IT’S enough to deflate even the stoutest ego. Stood up by two ladies in less than a month.

Seventy-five minutes waiting at the appointed spot in the Clarendon Centre was too much. The last person to keep me waiting so long was my former GP. Even the centre staff began to cast strange glances.

However, I didn’t waste these abandoned minutes. Observation is the name of the game and there’s always lots to see in Oxford. Like the tall man, elegantly dressed in black. Already well over six feet tall, his six-inch plus high-heeled boots allowed him to tower over mere mortals.

Two women, both carrying more avoir du pois than is healthy, mouths watering, shovelling sweets into large bags at the confectionery stall.

The small boy whose wide, brown eyes begged me to persuade his grandma to let him loose on the aforementioned goodies. (I tried, but she was a tough, unrelenting calorie-free cookie.) The 40-ish woman who asked me to encourage her husband to buy a trendy blazer and black-and-white floral Bermuda shorts displayed in the window behind me. There was a chilly note of disapproval when I declined.

“I thought you’d help, seeing you’re wearing that ridiculous Bertie Wooster jacket,” she said.

The cheek of it!

FELLOW Yorkshire exile Terry, whom I’ve known since before Maggie Thatcher strode the land, approached, giving a Tyke’s nod of recognition. I responded with the same.

“How was your bank holiday?” he asked, adding quickly: “I bet it wasn’t so good as it used to be.”

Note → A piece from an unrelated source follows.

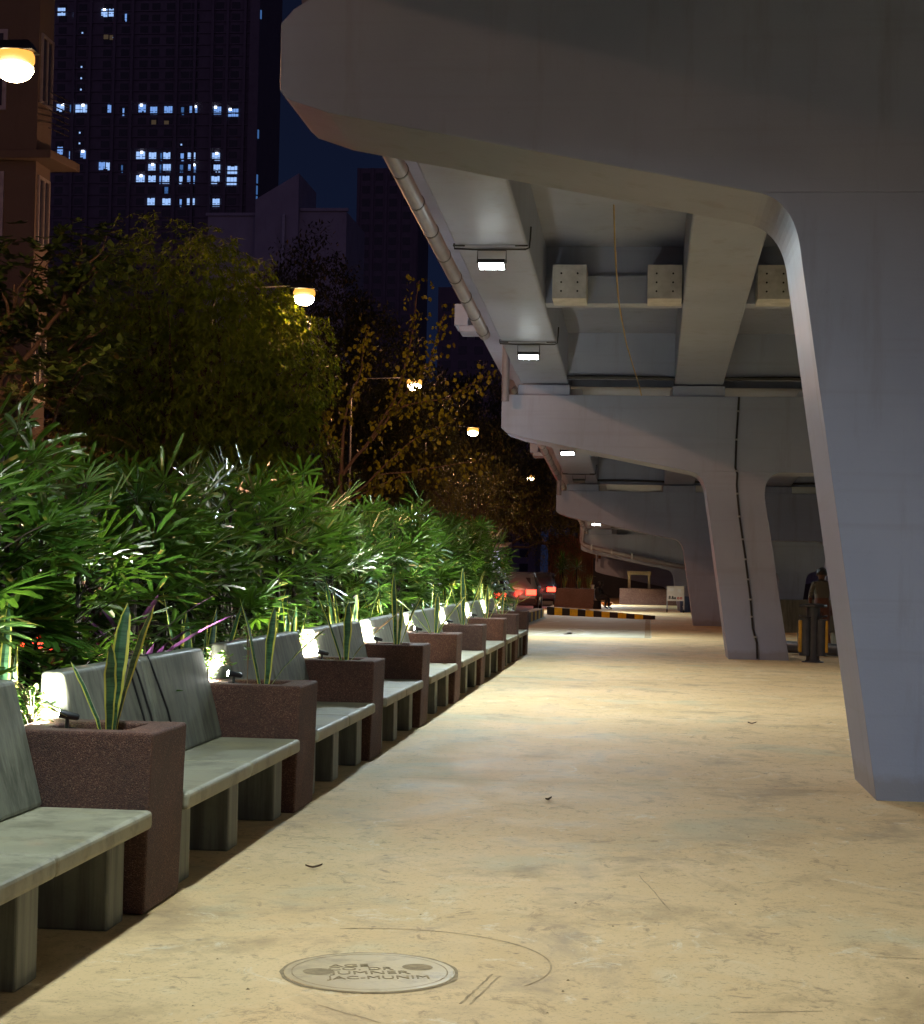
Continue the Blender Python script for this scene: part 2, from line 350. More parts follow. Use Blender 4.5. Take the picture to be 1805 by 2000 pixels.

He was harping back to when this holiday was more commonly titled Whitsuntide, when children wore new Sunday clothes and churches paraded their Sunday school pupils the following day singing around the town or village, before returning for a picnic tea, and later heading to the sports field for games.

“It was second only to Christmas,” he said gloomily. I had to agree.

PS. I was not ‘stood up’. My friend works for the not-so-fortunate and an emergency held her up for the entire day. She had tried to make contact, but as my mobile phone occupied its usual spot – switched off and in the car’s glove compartment – her efforts were fruitless.

“Serves you right,” said unsympathetic grandson George, nine.

“Don’t rub it in,” I replied, while knowing he was right.

ON a sad note, three words dominate the book of condolence being compiled in the Town Hall for Val Smith, city councillor and wife of Oxford East MP Andrew Smith. Her funeral was on Tuesday morning. The words are ‘caring’, ‘special’ and ‘lovely’.

Simple words, but I couldn’t have summed it up better to describe this selfless lady.